Take the example of being in traffic and someone cuts you off. One person may freak out, take it personally and go into anger, rage and general frustration. Another person responds by pushing their breaks to avoid getting into a possible accident and then thinks nothing of it, going on with their day in the same emotional pattern they were in before they were cut off. Same situation. Two completely different outcomes in the "victim's" emotional state. 


A key question to ask yourself?


Am I grounded enough in my calm that the stressors in life won't pull me out of my zone and into a field of drama, excess stress or anxiety?

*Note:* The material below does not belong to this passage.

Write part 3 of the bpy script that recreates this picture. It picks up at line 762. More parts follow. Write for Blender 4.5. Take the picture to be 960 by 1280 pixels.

Here are 5 helpful practices to keep your calm even if the world is on fire:


1) Yoga

One of the key points of yoga is that some of the poses are going to be uncomfortable to a certain degree. We get to practice responding in a calm way to that discomfort by rooting into our bodies and breath. Yoga is a great practice to help us find peace and flexibility in discomfort.


2) Meditation

We can learn to become the witness to our thoughts, our sensations and our emotions. Learning to witness our experiences but realizing that we are NOT controlled by them is a big deal. Everyday more people around the world are meditating and benefiting from taking a pause out of their day to get centered.


3) Mindfulness

Mindfulness can be practiced throughout the day and might be less daunting than a formal meditation practice. This is all about becoming more aware of your daily experiences. You can be mindful not to brush your teeth too hard or be mindful about your screen time. Mindfulness practice is simply bringing more attention to what you are doing and how you are navigating a given situation.


4) Labeling Emotions

What emotions are you experiencing typically through out the day and when? Labeling emotions is simple. Next time you get angry - just pause for a moment and think to yourself: I notice anger. Next time you feel frustrated think to yourself: I notice frustration. You can label any emotion. Making a practice of labeling emotions as they arise brings more awareness. Awareness will eventually lead to more conscious control of how long we are "stuck" in a particular emotion.


5) Getting enough sleep

Many of us are not getting enough sleep and as a result have a shorter fuse and weaker signal, if you keep with my metiphore from earlier. Enough sleep = greater likelihood to stay centered and feeling calm.